En somme, que dire de plus qui n'ait pas déjà été dit ? Shang-Chi ne change que peu de choses au modèle d'origin story chez Marvel Studios. Le film a pour lui son personnage et l'emballage culturel qu'il apporte, et qui permet d'explorer de nouvelles contrées dans un MCU avec lequel on devient de plus en plus familier. Mais Daniel Destin Cretton n'apporte pas assez en termes de réalisation, le film a une histoire simple mais qui peine à aller au-delà de ses enjeux, les combats sont sympathiques mais n'également jamais ce qu'on peut trouver du côté du cinéma asiatique, et visuellement, malgré quelques jolis plans, le déluge d'effets spéciaux finira toujours pas porter tort à des images numériques qui vieillissent très rapidement.

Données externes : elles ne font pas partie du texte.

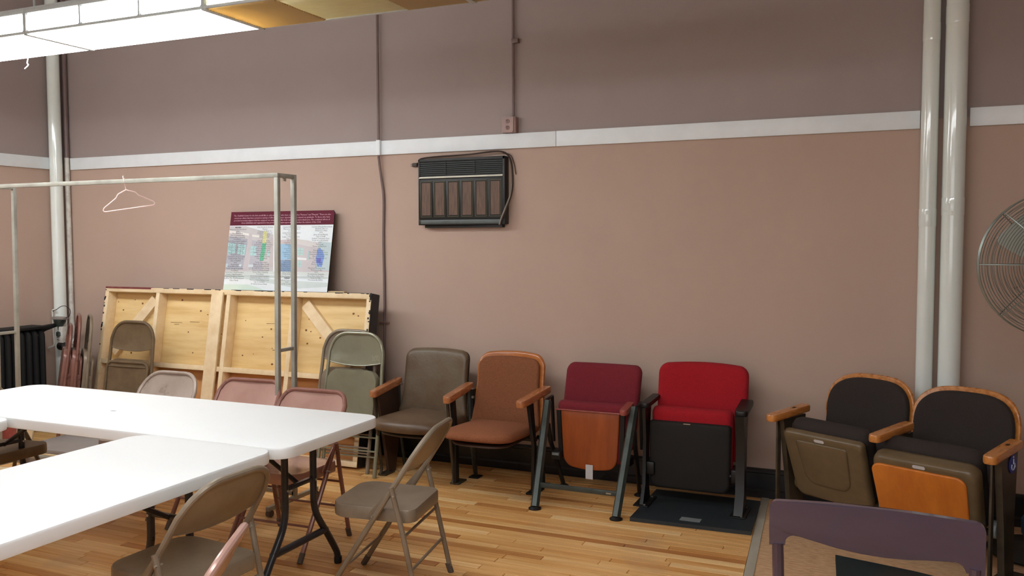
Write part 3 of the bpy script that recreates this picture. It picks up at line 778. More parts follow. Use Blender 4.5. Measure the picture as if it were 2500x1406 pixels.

Si vous êtes allé sans rechigner voir un Marvel Studios au cours des dix dernières années, il n'y a pas de raison que Shang-Chi ne vous intéresse pas. Plus généreux qu'un Black Widow, mais souffrant d'avoir déjà eu on ne sait plus combien de films d'origines avant lui, Shang-Chi a un univers, des bastons et un casting à l'ensemble sympathique. Mais l'histoire volontairement intimiste laisse transparaître la faiblesse de ses enjeux ou d'un quelconque message, tandis que l'intégration au reste du MCU se fait au final assez timide. De quoi passer un bon moment pour les fans de Marvel Studios, mais pour l'heure le début de la Phase 4 de l'entité cinématographique fait encore petits bras.